At one point in the film, an argument between two characters begins to take on a bit of a meta air. “I love when gays argue with gays about being gay,” cracks Lauren Weedman’s Doris. I asked the guys about the criticism that the show received, in particular from gay critics, who knocked it for being everything from boring to not sexually explicit enough to not truly representative of the gay community at large.

“The thing that was so surprising to us about the show was the super intense reaction,” said Groff. “We spent the first season just making this show and trying to make it feel as real and true and honest and tell the stories of these characters. And then watching the explosion of opinion. Which was was really interesting and sort of made me reflect on gay identity for myself, like, where do I fit in, who am I?”

Groff went on: “To have one show where there’s gay people at the center — which is so sad, that there’s only one show. I’m glad we at least got to do it, where we’re putting gay people at the center of the show. It’s impossible to take all of those people — and we did our best, and we got a lot in there — but it makes sense that people get upset, and frustrated conversations started, because there isn’t enough representation.”

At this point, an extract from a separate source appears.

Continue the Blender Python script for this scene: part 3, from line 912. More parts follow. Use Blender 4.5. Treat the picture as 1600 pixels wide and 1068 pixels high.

“And also it’s healthy,” Bartlett picked up. “Those conversations are really healthy. For all the vehemence that there might have been at the beginning, it is really important to have something that makes you think, ‘Well who are we? And who am I? And what do we want? And how do we want to be represented?’ It’s important.”

“The thing that’s unhealthy is wanting the show to be a version of a different show,” said Alvarez. “That’s the thing that was tough. We were tonally trying to create something new. And people, on a lot of days in TV and film, the conversation is about, ‘Well how is this new thing like the old things?’ And so we’re getting compared to Girls in a way where it’s like, we had nothing to do with Girls. It just so happened that it’s three people in a city. The same way that it’s four girls in a city. But that’s the only similarity. And so we suffer by comparison because we don’t have the same tone, but that is deliberate.”

Reflecting on where the series ended up, Groff took an optimistic view. “It did feel by the way that people have been embracing the movie and the way that people were embracing the second season, it really did feel like Looking found its audience, and it found the people that loved it for what it was. And that’s such a nice feeling. At the end of the day, with the movie, and people coming up to me on the street saying, ‘I’m excited for the movie,’ it really did, in a good way, find that group that really felt passionate about it.”

Looking: The Movie will premiere on HBO Go and HBO Now on Saturday, July 23.